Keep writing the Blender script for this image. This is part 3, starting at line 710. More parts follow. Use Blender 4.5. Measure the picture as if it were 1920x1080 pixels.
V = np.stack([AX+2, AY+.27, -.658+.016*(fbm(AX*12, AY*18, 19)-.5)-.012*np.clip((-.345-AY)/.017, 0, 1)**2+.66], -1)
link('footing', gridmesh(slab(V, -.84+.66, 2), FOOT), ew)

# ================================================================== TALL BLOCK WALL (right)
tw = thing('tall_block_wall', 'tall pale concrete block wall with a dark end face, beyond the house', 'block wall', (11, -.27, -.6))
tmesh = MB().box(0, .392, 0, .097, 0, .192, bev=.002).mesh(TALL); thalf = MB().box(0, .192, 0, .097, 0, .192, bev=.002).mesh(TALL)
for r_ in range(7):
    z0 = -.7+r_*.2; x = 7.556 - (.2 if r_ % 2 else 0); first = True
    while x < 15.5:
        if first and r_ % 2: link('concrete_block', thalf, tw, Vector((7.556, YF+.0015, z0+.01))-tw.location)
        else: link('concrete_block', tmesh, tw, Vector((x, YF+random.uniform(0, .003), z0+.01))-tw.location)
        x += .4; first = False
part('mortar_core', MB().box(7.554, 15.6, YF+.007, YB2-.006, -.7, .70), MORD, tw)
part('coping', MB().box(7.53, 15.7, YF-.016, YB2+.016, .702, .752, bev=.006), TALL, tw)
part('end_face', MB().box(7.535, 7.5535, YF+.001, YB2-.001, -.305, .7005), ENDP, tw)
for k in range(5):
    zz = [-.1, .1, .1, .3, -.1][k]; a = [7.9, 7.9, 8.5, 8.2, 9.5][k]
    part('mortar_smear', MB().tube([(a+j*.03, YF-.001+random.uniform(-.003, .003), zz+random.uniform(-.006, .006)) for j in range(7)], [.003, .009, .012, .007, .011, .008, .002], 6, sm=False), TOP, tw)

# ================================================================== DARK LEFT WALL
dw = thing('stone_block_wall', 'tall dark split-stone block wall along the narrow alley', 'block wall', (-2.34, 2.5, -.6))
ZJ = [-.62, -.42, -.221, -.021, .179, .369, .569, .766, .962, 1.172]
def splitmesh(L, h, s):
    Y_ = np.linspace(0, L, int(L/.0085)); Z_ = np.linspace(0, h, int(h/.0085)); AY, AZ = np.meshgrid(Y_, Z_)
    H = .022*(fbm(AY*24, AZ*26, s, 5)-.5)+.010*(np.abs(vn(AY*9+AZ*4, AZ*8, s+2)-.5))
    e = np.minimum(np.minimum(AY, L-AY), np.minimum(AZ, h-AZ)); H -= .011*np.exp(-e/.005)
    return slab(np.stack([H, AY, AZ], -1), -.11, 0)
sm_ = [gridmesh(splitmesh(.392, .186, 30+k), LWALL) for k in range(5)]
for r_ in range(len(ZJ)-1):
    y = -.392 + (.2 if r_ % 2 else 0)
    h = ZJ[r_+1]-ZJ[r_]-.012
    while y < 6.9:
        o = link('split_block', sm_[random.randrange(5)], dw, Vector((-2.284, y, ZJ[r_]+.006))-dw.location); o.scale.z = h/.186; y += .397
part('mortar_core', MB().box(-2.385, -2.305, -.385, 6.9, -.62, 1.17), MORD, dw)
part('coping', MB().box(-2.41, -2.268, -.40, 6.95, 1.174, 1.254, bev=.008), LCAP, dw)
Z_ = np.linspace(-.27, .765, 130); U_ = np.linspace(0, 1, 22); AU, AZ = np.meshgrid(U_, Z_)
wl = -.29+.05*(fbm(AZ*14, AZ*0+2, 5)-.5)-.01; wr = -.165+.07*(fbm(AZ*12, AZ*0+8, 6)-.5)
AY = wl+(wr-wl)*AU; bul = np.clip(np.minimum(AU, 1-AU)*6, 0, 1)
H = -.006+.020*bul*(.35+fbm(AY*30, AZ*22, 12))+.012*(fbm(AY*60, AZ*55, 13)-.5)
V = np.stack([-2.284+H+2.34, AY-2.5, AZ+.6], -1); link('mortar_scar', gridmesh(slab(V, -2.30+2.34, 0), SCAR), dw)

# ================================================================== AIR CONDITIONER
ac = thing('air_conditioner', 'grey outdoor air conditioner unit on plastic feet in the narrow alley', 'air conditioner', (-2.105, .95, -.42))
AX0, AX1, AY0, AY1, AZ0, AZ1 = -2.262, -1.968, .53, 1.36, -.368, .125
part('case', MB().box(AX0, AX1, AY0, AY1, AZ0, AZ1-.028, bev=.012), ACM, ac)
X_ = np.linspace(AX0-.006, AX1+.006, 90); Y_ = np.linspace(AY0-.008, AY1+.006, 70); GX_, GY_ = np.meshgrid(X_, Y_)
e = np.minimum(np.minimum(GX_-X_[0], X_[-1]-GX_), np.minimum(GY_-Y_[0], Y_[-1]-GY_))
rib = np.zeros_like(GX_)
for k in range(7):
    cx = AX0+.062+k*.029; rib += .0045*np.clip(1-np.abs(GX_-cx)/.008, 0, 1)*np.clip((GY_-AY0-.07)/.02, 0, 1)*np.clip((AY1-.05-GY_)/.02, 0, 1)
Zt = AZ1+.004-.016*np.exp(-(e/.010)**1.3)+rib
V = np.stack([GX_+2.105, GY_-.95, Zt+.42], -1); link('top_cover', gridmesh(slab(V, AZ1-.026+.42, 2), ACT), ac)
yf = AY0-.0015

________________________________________

Starting at the first line of the listing, retype every line up to and including the one with "link('footing', gridmesh(slab(V, -.84+.66, 2), FOOT), ew)".

- [ANSWER IN FULL]
Keep writing the Blender script for this image. This is part 3, starting at line 710. More parts follow. Use Blender 4.5. Measure the picture as if it were 1920x1080 pixels.
V = np.stack([AX+2, AY+.27, -.658+.016*(fbm(AX*12, AY*18, 19)-.5)-.012*np.clip((-.345-AY)/.017, 0, 1)**2+.66], -1)
link('footing', gridmesh(slab(V, -.84+.66, 2), FOOT), ew)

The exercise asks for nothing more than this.